» WHAT IS REQUIRED
The listing beneath should be written out in full, exactly as shown.

» GIVEN INFORMATION
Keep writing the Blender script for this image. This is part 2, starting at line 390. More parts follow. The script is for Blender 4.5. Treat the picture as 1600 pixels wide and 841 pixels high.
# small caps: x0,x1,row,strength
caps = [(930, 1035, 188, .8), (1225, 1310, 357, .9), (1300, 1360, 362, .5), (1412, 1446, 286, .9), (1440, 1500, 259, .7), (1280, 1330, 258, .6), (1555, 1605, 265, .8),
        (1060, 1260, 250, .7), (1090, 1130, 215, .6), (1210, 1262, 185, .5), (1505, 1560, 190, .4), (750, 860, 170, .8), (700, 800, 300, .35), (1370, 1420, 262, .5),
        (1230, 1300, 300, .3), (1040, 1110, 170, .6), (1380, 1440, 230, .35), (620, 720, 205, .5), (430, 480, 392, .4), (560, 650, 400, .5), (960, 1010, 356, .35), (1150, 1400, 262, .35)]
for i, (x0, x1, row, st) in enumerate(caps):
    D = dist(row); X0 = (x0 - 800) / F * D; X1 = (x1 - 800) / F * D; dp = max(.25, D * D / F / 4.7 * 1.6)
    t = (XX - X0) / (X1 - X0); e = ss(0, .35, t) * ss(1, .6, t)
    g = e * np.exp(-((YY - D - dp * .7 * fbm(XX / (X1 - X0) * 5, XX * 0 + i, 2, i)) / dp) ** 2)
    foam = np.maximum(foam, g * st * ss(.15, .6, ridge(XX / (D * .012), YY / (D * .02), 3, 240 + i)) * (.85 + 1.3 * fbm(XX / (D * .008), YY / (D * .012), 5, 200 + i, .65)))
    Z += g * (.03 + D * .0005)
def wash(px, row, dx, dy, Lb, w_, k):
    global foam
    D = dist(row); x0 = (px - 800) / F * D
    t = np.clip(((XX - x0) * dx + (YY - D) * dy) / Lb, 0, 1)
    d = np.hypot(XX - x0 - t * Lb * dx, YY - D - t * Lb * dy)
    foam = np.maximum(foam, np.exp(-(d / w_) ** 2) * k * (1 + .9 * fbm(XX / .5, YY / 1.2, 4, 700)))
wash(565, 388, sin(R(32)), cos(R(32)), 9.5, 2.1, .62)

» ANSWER
Keep writing the Blender script for this image. This is part 2, starting at line 390. More parts follow. The script is for Blender 4.5. Treat the picture as 1600 pixels wide and 841 pixels high.
# small caps: x0,x1,row,strength
caps = [(930, 1035, 188, .8), (1225, 1310, 357, .9), (1300, 1360, 362, .5), (1412, 1446, 286, .9), (1440, 1500, 259, .7), (1280, 1330, 258, .6), (1555, 1605, 265, .8),
        (1060, 1260, 250, .7), (1090, 1130, 215, .6), (1210, 1262, 185, .5), (1505, 1560, 190, .4), (750, 860, 170, .8), (700, 800, 300, .35), (1370, 1420, 262, .5),
        (1230, 1300, 300, .3), (1040, 1110, 170, .6), (1380, 1440, 230, .35), (620, 720, 205, .5), (430, 480, 392, .4), (560, 650, 400, .5), (960, 1010, 356, .35), (1150, 1400, 262, .35)]
for i, (x0, x1, row, st) in enumerate(caps):
    D = dist(row); X0 = (x0 - 800) / F * D; X1 = (x1 - 800) / F * D; dp = max(.25, D * D / F / 4.7 * 1.6)
    t = (XX - X0) / (X1 - X0); e = ss(0, .35, t) * ss(1, .6, t)
    g = e * np.exp(-((YY - D - dp * .7 * fbm(XX / (X1 - X0) * 5, XX * 0 + i, 2, i)) / dp) ** 2)
    foam = np.maximum(foam, g * st * ss(.15, .6, ridge(XX / (D * .012), YY / (D * .02), 3, 240 + i)) * (.85 + 1.3 * fbm(XX / (D * .008), YY / (D * .012), 5, 200 + i, .65)))
    Z += g * (.03 + D * .0005)
def wash(px, row, dx, dy, Lb, w_, k):
    global foam
    D = dist(row); x0 = (px - 800) / F * D
    t = np.clip(((XX - x0) * dx + (YY - D) * dy) / Lb, 0, 1)
    d = np.hypot(XX - x0 - t * Lb * dx, YY - D - t * Lb * dy)
    foam = np.maximum(foam, np.exp(-(d / w_) ** 2) * k * (1 + .9 * fbm(XX / .5, YY / 1.2, 4, 700)))
wash(565, 388, sin(R(32)), cos(R(32)), 9.5, 2.1, .62)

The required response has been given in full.